Daily Fantasy NASCAR Track Preview: NASCAR All-Star Race

Sunday's NASCAR All-Star Race in Texas has a unique format with complicated rules. How does that impact our process for NASCAR DFS?

The NASCAR Cup Series has finally found a format to keep Kyle Larson from stinking up the show. They're going to use it this week for the NASCAR Cup Series All-Star Race.

If he wins a segment, stick him in the back.

Sunday's All-Star Race is broken into six different "rounds." After each of the first three rounds, at least some portion of the field will be inverted. Your finishing position at the end of each round helps determine where you start the fifth round, so there's motivation to push hard; but whoever wins each of those first few rounds is going to get to deal with traffic for the next.

The rules behind this format are, quite honestly, mind-numbingly complicated. But you don't need a TI-89 to figure out implications for DFS. Those are actually pretty simple. Let's run through them now so we know how to fill out lineups for Sunday's unique event.


Before we actually outline roster construction, it's important to note the pool of drivers we'll get to choose from. Not everybody who ultimately runs the All-Star Race will be available for us on FanDuel.

Before the All-Star Race is the All-Star Open. Here, all cars not already locked into the All-Star Race will compete to advance to the big show. Three drivers will race their way in, and one more will join them via a fan vote.

Those four drivers will be added to the field, but they won't be added to the player pool. This is pertinent for our upcoming discussion because A) they will occupy the final four spots in the starting order, and B) it means the eventual winner may not be in the player pool. That happened in 2019 when Larson had to race his way in and then wound up winning the race.

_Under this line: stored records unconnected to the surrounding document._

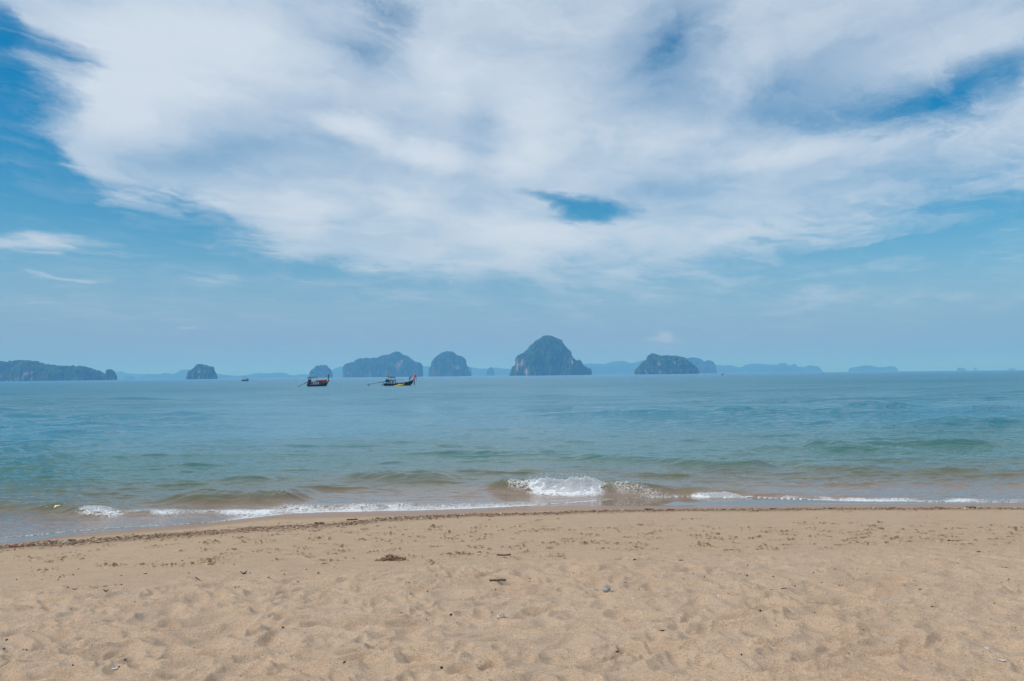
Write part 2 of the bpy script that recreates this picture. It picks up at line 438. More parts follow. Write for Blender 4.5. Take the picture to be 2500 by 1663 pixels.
c = m.mix(m.attr('film'), c, (0.23, 0.16, 0.115))
m.l.new(c, bs.inputs['Base Color'])
rough = m.mapr(m.attr('film'), 0, 1, m.mapr(m.attr('wet'), 0.3, 1, 0.85, 0.32), 0.05)
m.l.new(rough, bs.inputs['Roughness'])
m.l.new(m.mapr(m.attr('film'), 0, 1, 0.25, 0.8), bs.inputs['Specular IOR Level'])
bp = m.new('ShaderNodeBump'); bp.inputs['Distance'].default_value = 0.012
m.l.new(m.m('MULTIPLY', m.m('SUBTRACT', 1.0, m.attr('film')), 0.55), bp.inputs['Strength'])
m.l.new(m.m('ADD', m.m('MULTIPLY', grain, 0.4), m.m('MULTIPLY', m.noise(co, 28, 4, 0.65), 0.9)), bp.inputs['Height'])
m.l.new(bp.outputs[0], bs.inputs['Normal'])
SAND = mat
o = link('beach_sand', sme, SAND, smooth=True); tag(o, kind='structure')

# interpolation of the finished sand surface for things that rest on it
def sand_z(x, y):
    r = np.searchsorted(rows, y) - 1; r = int(np.clip(r, 0, len(rows) - 2))
    t = (y - rows[r]) / (rows[r + 1] - rows[r])
    return float(np.interp(x, Xg[r], Zs[r]) * (1 - t) + np.interp(x, Xg[r + 1], Zs[r + 1]) * t)

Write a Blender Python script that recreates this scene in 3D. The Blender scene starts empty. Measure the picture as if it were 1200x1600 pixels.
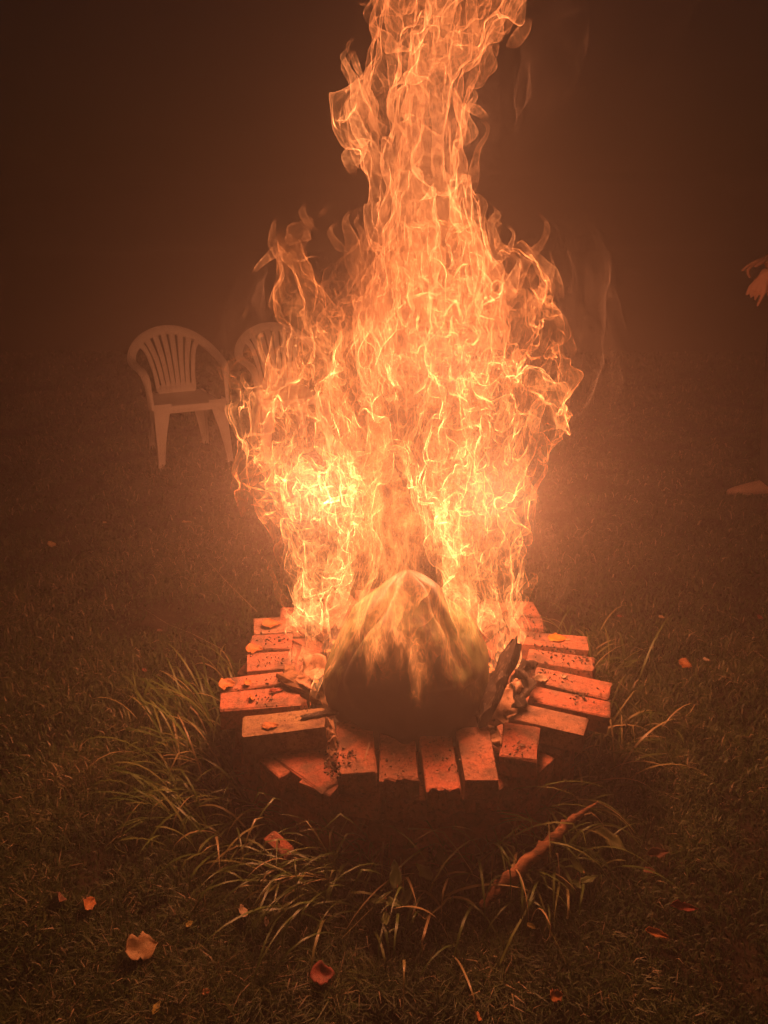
import bpy, bmesh, math, random
import numpy as np
from mathutils import Vector, Matrix, Euler

# ---------------------------------------------------------------- camera, world, light
scene = bpy.context.scene
CAM_H, PITCH, FPX = 1.55, math.radians(21.0), 1200.0      # phone held at 1.55 m, tilted 21 deg down
cam_data = bpy.data.cameras.new("camera")
cam_data.sensor_fit = 'VERTICAL'
cam_data.sensor_height = 24.0
cam_data.lens = 24.0 * FPX / 1600.0
cam_data.clip_start = 0.05
cam_data.clip_end = 300.0
cam = bpy.data.objects.new("camera", cam_data)
scene.collection.objects.link(cam)
cam.location = (0, 0, CAM_H)
cam.rotation_euler = (math.radians(90) - PITCH, 0, 0)
scene.camera = cam

world = bpy.data.worlds.new("World")
scene.world = world
world.use_nodes = True
wn = world.node_tree.nodes
wl = world.node_tree.links
bg = wn.get("Background") or wn.new("ShaderNodeBackground")
sky = wn.new("ShaderNodeTexSky")
sky.sky_type = 'NISHITA'
sky.sun_disc = False
sky.sun_elevation = math.radians(3)
sky.sun_rotation = math.radians(200)
wl.new(sky.outputs[0], bg.inputs[0])
bg.inputs[1].default_value = 0.0012                        # night
wo = wn.get("World Output") or wn.new("ShaderNodeOutputWorld")
wl.new(bg.outputs[0], wo.inputs[0])

scene.view_settings.view_transform = 'Standard'
scene.view_settings.look = 'None'
scene.view_settings.exposure = 0.0
scene.view_settings.gamma = 1.0
scene.view_settings.use_curve_mapping = False
scene.render.engine = 'CYCLES'
scene.cycles.transparent_max_bounces = 96
scene.cycles.max_bounces = 3
scene.cycles.diffuse_bounces = 1
scene.cycles.glossy_bounces = 1
scene.cycles.transmission_bounces = 1
scene.cycles.volume_bounces = 0
scene.cycles.use_adaptive_sampling = True
scene.cycles.adaptive_threshold = 0.06
scene.cycles.adaptive_min_samples = 16
scene.cycles.use_denoising = True
scene.cycles.denoiser = 'OPENIMAGEDENOISE'

FIRE_COL = (1.0, 0.295, 0.115)
RC = Vector((0.065, 1.98, 0.0))                            # centre of the fire ring
TOPZ = 0.28                                                # top of the brick ring
def fire_lamp(x, y, z, power, radius):                     # the light the flames give off, inside the flames
    l = bpy.data.lights.new("firelight", 'POINT')
    l.energy = power
    l.color = FIRE_COL
    l.shadow_soft_size = radius
    o = bpy.data.objects.new("firelight", l)
    scene.collection.objects.link(o)
    o.location = (x, y, z)
fire_lamp(-0.20, 2.02, 0.84, 37, 0.12)
fire_lamp(0.30, 2.02, 0.82, 40, 0.12)
fire_lamp(0.18, 2.00, 1.20, 19, 0.14)
fire_lamp(0.14, 2.00, 1.75, 7, 0.14)

HAZE_DENSITY = 0.058
HAZE_COL = (0.95, 0.93, 0.93)

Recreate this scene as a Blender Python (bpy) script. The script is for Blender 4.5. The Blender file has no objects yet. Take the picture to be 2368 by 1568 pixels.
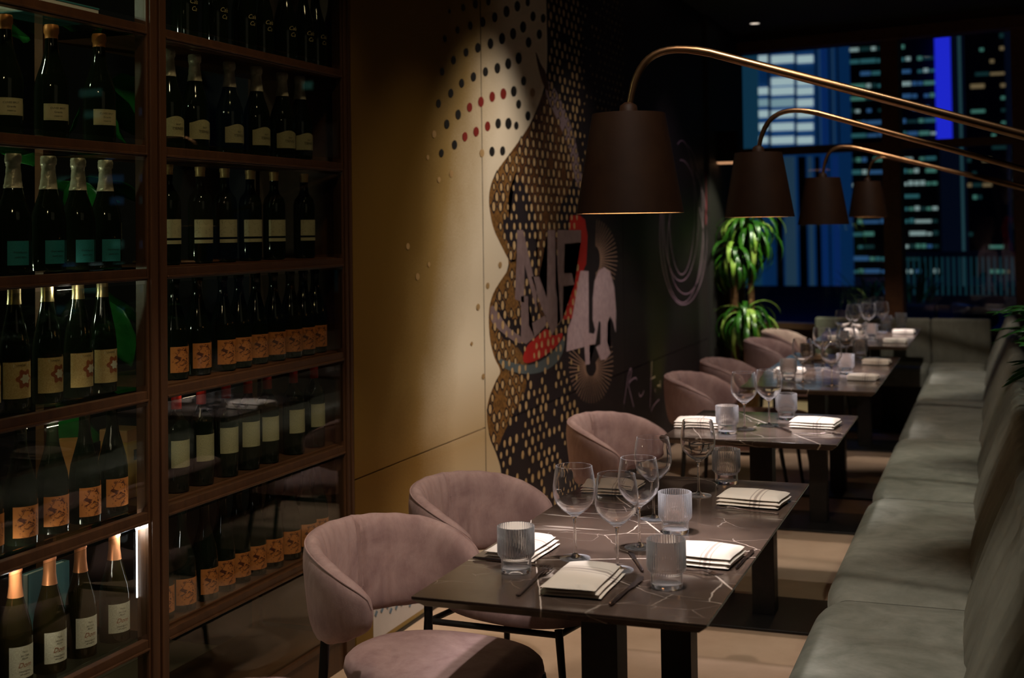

So, in other words, you should account for the eventual presence of those drivers. However, you don't need to sweat scrambling to fill out lineups after the Open on Sunday. You won't get to use those drivers, but nobody else will, either.

The Format's Implications

Outside of the weird player pool machinations and the inverts, the other way in which this event is unique is that it's a small field and a short race.

There are just 100 laps in total for Sunday night. That leaves 10.0 FanDuel points for laps led, which is basically a number we get exclusively on road courses among points-paying races.

That's one factor pushing us toward prioritizing place-differential. The other factor is the aforementioned inversions. We're not going to see one driver dominate the entire race; if they win an early segment, they're getting pushed to the back.

As a result, the biggest upside will come via drivers who can scoop place-differential points. However, with just 17 drivers available to us, that's easier said than done.

These two elements combined means that a disproportionate number of the total points scored on Sunday will come via finishing position. Upside is capped for both lap-leaders and place-differential cars, but the finishing points remain the same. It means that although we should emphasize finding place-differential, our overall goal will be to identify the fastest drivers.

The ideal situation is when those two overlap. Denny Hamlin and Ryan Blaney drew the 16th and 17th starting spots, respectively, but rank inside the top six in my model. That's going to make them high-quality DFS plays. Alex Bowman (starting 15th), Martin Truex Jr. (10th), and William Byron (8th) are also starting deeper than where my model ranks them.

As a result, those drivers are going to grade out well. If you can find drivers who have both finishing upside and some place-differential juice, they should be your core. But you'll still want to identify the eventual winner.

The 43 points for a win will likely guarantee the winner a spot in the tournament-winning lineups Sunday night. That's true even if that driver is Larson, who starts on the pole. This means it's impossible for him to get positive place-differential points; he'll either get zero or negative. But given his speed and race-winning upside (he has 22.3% win odds in my simulations; nobody else is in the double digits), he's still a quality DFS play.

Basically, the way to view starting positions is this: bump up drivers starting deeper than their true strength. Even the slightest boost via place-differential is worthwhile in a race that will likely be so slim on points. You just shouldn't sacrifice those ever-valuable finishing points to get there.

The other key thing to note for this week is that you'll have to work harder to differentiate your lineups from others. With just 17 drivers in the player pool, there are fewer total combinations of lineups we can make. If we have a lineup in a contest that's duplicated by an opponent, the expected value of that lineup automatically goes down. So, whether that means leaving salary on the table or consciously using potentially sub-optimal plays, you need to actively try harder to be different than you would for a full-field race.

Being different while also being considerate of finishing position and place differential is a tough line to walk. This might be the most difficult slate of the entire year. But those are complications our opponents will deal with, too, and not all of them will take the proper time to consider the unique format. Even if it makes our head hurt, we've still got an opportunity to profit on Sunday, and considering all three of those things simultaneously will be necessary if you want to do so.